We can only surmise Walton misinterpreted Parker’s original remarks to mean “experienced as mayor pro tem,” instead of what she actually said: experienced — as in experienced in city government, which of course King, who was re-elected to an overall fifth term on council, certainly is.

Then on a night when everyone else was doing their best to be positive and project at least the hope for unity, Walton said, “you know we have a divided council” and that “right now this city is in a turmoil situation.” He claimed that he plans to give Parker “110 percent of my service” but then seemed to torpedo that sentiment by also saying, “I still ain’t going to bow to no other god, but I will serve along with her.”

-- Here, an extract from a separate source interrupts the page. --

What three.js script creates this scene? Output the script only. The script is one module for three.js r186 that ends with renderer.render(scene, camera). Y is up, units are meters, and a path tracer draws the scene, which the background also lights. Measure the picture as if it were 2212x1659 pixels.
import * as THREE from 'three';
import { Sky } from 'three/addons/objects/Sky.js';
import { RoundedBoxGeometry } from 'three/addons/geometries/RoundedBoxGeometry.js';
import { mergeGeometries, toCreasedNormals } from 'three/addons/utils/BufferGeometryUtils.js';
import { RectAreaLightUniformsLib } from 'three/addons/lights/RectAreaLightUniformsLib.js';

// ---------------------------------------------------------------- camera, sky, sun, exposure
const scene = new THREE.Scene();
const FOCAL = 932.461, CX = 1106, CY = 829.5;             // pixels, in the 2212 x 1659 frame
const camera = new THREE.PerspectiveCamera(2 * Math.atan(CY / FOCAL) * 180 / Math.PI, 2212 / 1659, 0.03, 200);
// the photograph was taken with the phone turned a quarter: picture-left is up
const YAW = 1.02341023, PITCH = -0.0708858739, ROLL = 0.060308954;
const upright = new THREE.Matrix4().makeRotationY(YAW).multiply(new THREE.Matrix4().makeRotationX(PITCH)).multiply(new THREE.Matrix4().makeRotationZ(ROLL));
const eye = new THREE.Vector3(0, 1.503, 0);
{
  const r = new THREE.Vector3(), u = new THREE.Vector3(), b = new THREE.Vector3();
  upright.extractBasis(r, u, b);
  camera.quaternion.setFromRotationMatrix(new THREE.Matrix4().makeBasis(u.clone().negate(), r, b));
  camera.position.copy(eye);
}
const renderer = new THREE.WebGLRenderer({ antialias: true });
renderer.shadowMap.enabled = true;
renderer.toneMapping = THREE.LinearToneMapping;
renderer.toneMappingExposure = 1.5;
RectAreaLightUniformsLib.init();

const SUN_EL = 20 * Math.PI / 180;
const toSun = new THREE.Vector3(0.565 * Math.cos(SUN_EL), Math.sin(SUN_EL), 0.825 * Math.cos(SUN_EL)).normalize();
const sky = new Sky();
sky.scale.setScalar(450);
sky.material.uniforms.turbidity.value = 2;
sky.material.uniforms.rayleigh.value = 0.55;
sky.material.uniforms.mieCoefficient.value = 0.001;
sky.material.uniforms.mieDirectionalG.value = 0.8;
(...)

With Walton it’s always difficult to decode what he’s saying, or trying to say, but that last statement suggests Parker’s got her work cut out for her when it comes to having him on board for upcoming initiatives.

But that’s OK. Parker seems up to the challenge. She also appears to enjoy strong support from the rest of council. We’re expecting both good leadership and good policy outcomes during the next two years.

As for history, last Monday night truly might have been historic if Walton, the former NFL quarterback and chronic contrarian, had been able to stifle his urge to always want to lead the team and instead just settled for being a team player. But then, maybe there’s only so much history we can hope for.